Learn­ing about the YouTube gen­res that differ­ent peo­ple are into:

  • How things work, e.g. how cherry plan­ta­tions are dried

  • Peo­ple ac­ci­den­tally dy­ing in ex­treme sports

  • Mar­riage proposals

  • Movie trailers

  • Gi­ant pim­ples be­ing popped

  • Video game reviews

  • Planes crashing

  • Ob­scure dances

Hear­ing differ­ent peo­ple’s views of the mon­key waiter sculp­ture in my house’s foyer

  • Some­how problematic

  • Creepy in a fun way

  • Never no­ticed it, but it has a nice face

  • Is a nov­elty ob­ject and there­fore dis­turbs the neu­tral­ity of the foyer

One thing I take away from this kind of thing is that differ­ent peo­ple are pay­ing at­ten­tion to differ­ent things about their en­vi­ron­ment, and think­ing about it in differ­ent terms, and get­ting differ­ent kicks out of it.

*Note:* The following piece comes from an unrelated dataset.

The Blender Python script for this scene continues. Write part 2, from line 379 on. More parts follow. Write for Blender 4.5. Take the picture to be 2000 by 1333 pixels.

Many of my friends say they think they are pretty leg­ible, so there would not be much sur­pris­ing to oth­ers about their in­ter­nal life. My guess is that they are think­ing their ex­pe­rience is mostly a sort of stan­dard one, with this win­dow of vi­sual ex­pe­rience, and some ac­cu­rately rep­re­sented sounds, and some rea­son­able thoughts about the things go­ing on in their lives, and so on. But I guess that ac­tu­ally the same vi­sual scene looks in some sense very differ­ent to differ­ent peo­ple, be­cause of things like where their at­ten­tion goes, what ab­strac­tions they use to think about it, and what as­so­ci­a­tions and emo­tional fla­vor things have for them.

If you want to play this game with me, what do you think about when you are wait­ing in the gro­cery line? What YouTube gen­res do you come back to? What about your ex­pe­rience do you think other peo­ple wouldn’t guess?